Les CPPA de ces catégories particulières d'acheteurs pourront être des contrats de vente directe "à long terme", ce qui vise à garantir que les dispositions du Code de la commande publique, en particulier celles portant sur la durée, ne feront pas obstacle à leur conclusion. Leur durée sera ainsi "définie en tenant compte de la nature des prestations et de la durée d'amortissement des installations nécessaires à leur exécution, y compris lorsque le pouvoir adjudicateur ou l'entité adjudicatrice n'acquiert pas ces installations".
Un dispositif fiscal incitatif
Dans le souci de faire émerger un marché des CPPA, le projet de loi prévoit de rendre applicable pendant une durée de six ans (entre 2023 et 2028) le dispositif d'amortissement exceptionnel de 50% pour l'acquisition de titres de sociétés agréées qui ont pour activité l'acquisition de contrats d'approvisionnement à long terme d'électricité (dispositif jusqu'ici limité aux sommes versées avant le 1er janvier 2012), étant précisé que l'agrément ne peut désormais être délivré que si ces contrats sont conclus avec EDF ou avec des producteurs proposant un approvisionnement en électricité produite à partir de sources renouvelables.

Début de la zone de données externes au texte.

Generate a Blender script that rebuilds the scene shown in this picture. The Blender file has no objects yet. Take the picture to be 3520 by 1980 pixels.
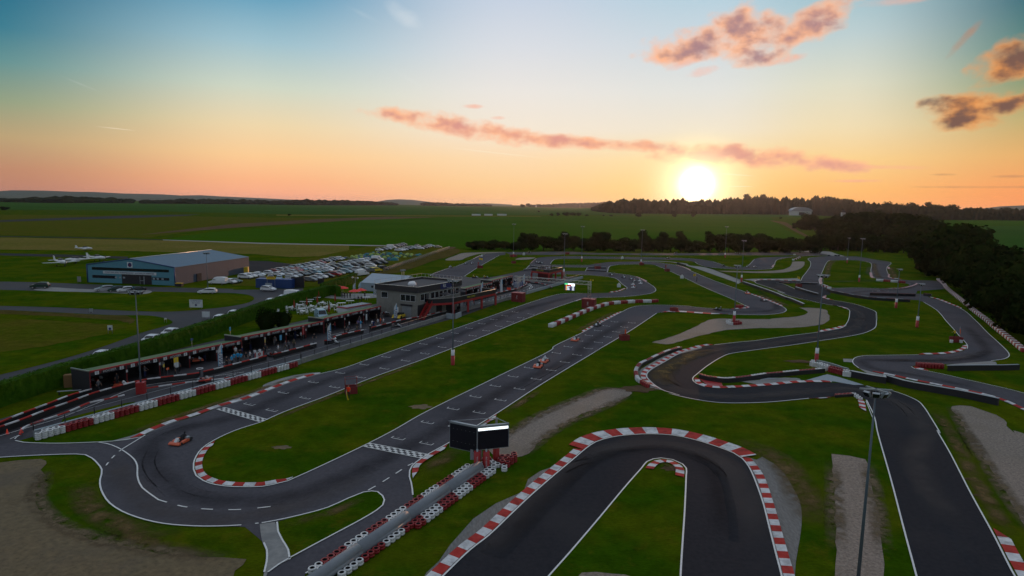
import bpy, math, random
from mathutils import Vector, Matrix, noise as mnoise
from mathutils.geometry import delaunay_2d_cdt
random.seed(7)
R=math.radians
scn=bpy.context.scene
col=scn.collection
# ------------------------------------------------------------------ camera model
H=25.0; F=2200.0; PITCH=math.atan(288/2200); ROLL=0.018; CX,CY=1760,990
_cp,_sp=math.cos(PITCH),math.sin(PITCH); _cr,_sr=math.cos(ROLL),math.sin(ROLL)
U0=Vector((0,_sp,_cp)); FW=Vector((0,_cp,-_sp)); R0=Vector((1,0,0))
RT=_cr*R0+_sr*U0; UP=-_sr*R0+_cr*U0
def P(x,y,z=0.0):
    d=FW+RT*((x-CX)/F)+UP*((CY-y)/F); t=(z-H)/d.z
    return Vector((d.x*t,d.y*t,z))
def proj(p):
    v=Vector(p)-Vector((0,0,H)); f=v.dot(FW); return CX+F*v.dot(RT)/f, CY-F*v.dot(UP)/f
def hgt(p,yt):
    lo,hi=0,300
    for _ in range(40):
        m=(lo+hi)/2
        if proj((p[0],p[1],m))[1]>yt: lo=m
        else: hi=m
    return lo
KR={}
for n_,o_ in dict(A=(0,1200),B=(800,1100),C=(1600,1200),D=(2620,1100),E0=(0,1480),E1=(900,1480),E2=(1700,1480),E3=(2620,1480),F0=(0,800),F1=(800,800),F2=(1600,800),F3=(2400,800)).items(): KR[n_]=(o_[0],o_[1],2.8622)
for n_,o_ in dict(G0=(1750,860),G1=(2200,840),G2=(2650,840),G3=(1450,820),G4=(2150,1080),G5=(2600,1080),G6=(1100,820),G7=(720,880),H0=(200,1120),H1=(700,1080),H2=(1000,900),H3=(1250,900)).items(): KR[n_]=(o_[0],o_[1],5.152)
KR['I']=(2600,640,2.787); KR['S']=(0,0,1.0); KR['J']=(1560,1200,4.155)
def kx(c,x,y):
    o=KR[c]; return o[0]+x/o[2], o[1]+y/o[2]
def Q(c,x,y,z=0.0): return P(*kx(c,x,y),z)
def path(s,z=0.0):
    out=[]; c='S'
    for t in s.split():
        if ',' not in t: c=t; continue
        sharp=t.endswith('!')
        x,y=t.rstrip('!').split(',')
        out.append((Q(c,float(x),float(y),z),sharp))
    return out
def smooth(pts,closed=False,step=1.2,z=None):
    """Catmull-Rom through ground points; points marked sharp stay corners"""
    n=len(pts); res=[]
    m=n if closed else n-1
    for i in range(m):
        p1,s1=pts[i]; p2,s2=pts[(i+1)%n]
        p0=pts[i-1][0] if (i>0 or closed) and not s1 else p1-(p2-p1)
        p3=pts[(i+2)%n][0] if (i+2<n or closed) and not s2 else p2+(p2-p1)
        L=(p2-p1).length
        k=max(1,min(10,int(L/step)))
        # centripetal
        d=lambda a,b: max(1e-3,(a-b).length)**0.5
        t0=0; t1=t0+d(p1,p0); t2=t1+d(p2,p1); t3=t2+d(p3,p2)
        for j in range(k):
            t=t1+(t2-t1)*j/k
            A1=p0*((t1-t)/(t1-t0))+p1*((t-t0)/(t1-t0))
            A2=p1*((t2-t)/(t2-t1))+p2*((t-t1)/(t2-t1))
            A3=p2*((t3-t)/(t3-t2))+p3*((t-t2)/(t3-t2))
            B1=A1*((t2-t)/(t2-t0))+A2*((t-t0)/(t2-t0))
            B2=A2*((t3-t)/(t3-t1))+A3*((t-t1)/(t3-t1))
            res.append(B1*((t2-t)/(t2-t1))+B2*((t-t1)/(t2-t1)))
    if not closed: res.append(pts[-1][0].copy())
    return res
def resample(pts,step):
    out=[pts[0].copy()]; acc=0; 
    for a,b in zip(pts,pts[1:]):
        L=(b-a).length
        if L<1e-6: continue
        d=step-acc
        while d<=L:
            out.append(a.lerp(b,d/L)); d+=step
        acc=L-(d-step)
    return out
# ------------------------------------------------------------------ tagging
def tag(o,label=None,cat=None,group=None,kind=None):
    if label: o['label']=label
    if cat: o['category']=cat
    if group: o['group']=group
    if kind: o['kind']=kind
    return o
def empty(name,loc=(0,0,0),rz=0.0):
    o=bpy.data.objects.new(name,None); col.objects.link(o); o.location=loc; o.rotation_euler=(0,0,rz); o.empty_display_size=.3
    return o
KIDS={}
def reg(o,parent):
    if parent is not None:
        o.parent=parent; KIDS.setdefault(parent.name,[]).append(o)
def copy_tree(o,parent=None,slots=None):
    c=o.copy(); col.objects.link(c); reg(c,parent)
    if parent is None: c.parent=None
    for ch in KIDS.get(o.name,[]): copy_tree(ch,c)
    return c
# ------------------------------------------------------------------ mesh builder
class MB:
    def __init__(s): s.v=[]; s.f=[]; s.m=[]; s.M=None; s.sm=[]
    def _v(s,p):
        p=Vector(p)
        if s.M is not None: p=s.M@p
        s.v.append(p); return len(s.v)-1
    def face(s,idx,m=0,smooth=False): s.f.append(idx); s.m.append(m); s.sm.append(smooth)
    def quad(s,a,b,c,d,m=0): s.face([s._v(a),s._v(b),s._v(c),s._v(d)],m)
    def poly(s,pts,m=0): s.face([s._v(p) for p in pts],m)
    def box(s,c,d,m=0,rz=0,taper=1.0):
        cx,cy,cz=c; x,y,z=d[0]/2,d[1]/2,d[2]/2
        co,si=math.cos(rz),math.sin(rz); ids=[]
        for dz,t in ((-z,1),(z,taper)):
            for dx,dy in ((-x,-y),(x,-y),(x,y),(-x,y)):
                dx*=t; dy*=t
                ids.append(s._v((cx+dx*co-dy*si,cy+dx*si+dy*co,cz+dz)))
        a=ids
        for q in ((3,2,1,0),(4,5,6,7),(0,1,5,4),(1,2,6,5),(2,3,7,6),(3,0,4,7)): s.face([a[i] for i in q],m)
        return s
    def prism(s,prof,axis_from,axis_to,m=0,cap=True):
        """profile = list of (x,z); extruded along y from..to"""
        a=[s._v((p[0],axis_from,p[1])) for p in prof]; b=[s._v((p[0],axis_to,p[1])) for p in prof]
        n=len(prof)
        for i in range(n): s.face([a[i],a[(i+1)%n],b[(i+1)%n],b[i]],m)
        if cap: s.face(a[::-1],m); s.face(b,m)
        return s
    def tube(s,pts,r,m=0,n=8,cap=True,smooth=True):
        pts=[Vector(p) for p in pts]; rings=[]
        for i,p in enumerate(pts):
            t=(pts[min(i+1,len(pts)-1)]-pts[max(i-1,0)]).normalized()
            ref=Vector((0,0,1)) if abs(t.z)<.95 else Vector((1,0,0))
            u=t.cross(ref).normalized(); w=t.cross(u)
            rr=r[i] if isinstance(r,(list,tuple)) else r
            rings.append([s._v(p+u*math.cos(2*math.pi*k/n)*rr+w*math.sin(2*math.pi*k/n)*rr) for k in range(n)])
        for a,b in zip(rings,rings[1:]):
            for k in range(n): s.face([a[k],a[(k+1)%n],b[(k+1)%n],b[k]],m,smooth)
        if cap: s.face(rings[0][::-1],m); s.face(rings[-1],m)
        return s
    def lathe(s,prof,c=(0,0,0),m=0,n=16,close=False,smooth=True):
        rings=[]
        for r,z in prof:
            rings.append([s._v((c[0]+r*math.cos(2*math.pi*k/n),c[1]+r*math.sin(2*math.pi*k/n),c[2]+z)) for k in range(n)])
        if close: rings.append(rings[0])
        for a,b in zip(rings,rings[1:]):
            for k in range(n): s.face([a[k],a[(k+1)%n],b[(k+1)%n],b[k]],m,smooth)
        return s
    def build(s,name,mats,parent=None,loc=None,rz=0.0):
        me=bpy.data.meshes.new(name); me.from_pydata([tuple(v) for v in s.v],[],s.f)
        if not isinstance(mats,(list,tuple)): mats=[mats]
        for q in mats: me.materials.append(q)
        me.polygons.foreach_set('material_index',s.m)
        me.polygons.foreach_set('use_smooth',s.sm); me.update()
        o=bpy.data.objects.new(name,me); col.objects.link(o); reg(o,parent)
        if loc is not None: o.location=loc
        if rz: o.rotation_euler=(0,0,rz)
        return o
def text(s,size,mat,parent,name,org,xd,yd,ex=0.004,align='CENTER'):
    c=bpy.data.curves.new(name,'FONT'); c.body=s; c.size=size; c.extrude=ex; c.align_x=align; c.align_y='CENTER'; c.resolution_u=2
    c.materials.append(mat); o=bpy.data.objects.new(name,c); col.objects.link(o)
    x=Vector(xd).normalized(); y=Vector(yd).normalized(); z=x.cross(y)
    o.matrix_world=Matrix(((x.x,y.x,z.x,org[0]),(x.y,y.y,z.y,org[1]),(x.z,y.z,z.z,org[2]),(0,0,0,1)))
    reg(o,parent)
    return o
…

Le texte élargit, en outre, aux mêmes sociétés agréées d'approvisionnement en électricité le bénéfice de la déductibilité des charges financières du montant de l'impôt sur les sociétés prévue à l'article 212 bis du Code général des impôts, sous réserve de l'appréciation par la Commission européenne de la conformité de cette extension avec le droit des aides d'Etat.
Avec ce cadre juridique clarifié assorti d'un dispositif fiscal incitatif – certes non applicables aux zones non interconnectées –, les CPPA devraient permettre d'accroître le développement des technologies de production d'énergie à partir de sources renouvelables, et concourir activement à la transition énergétique conformément à l'objectif du législateur.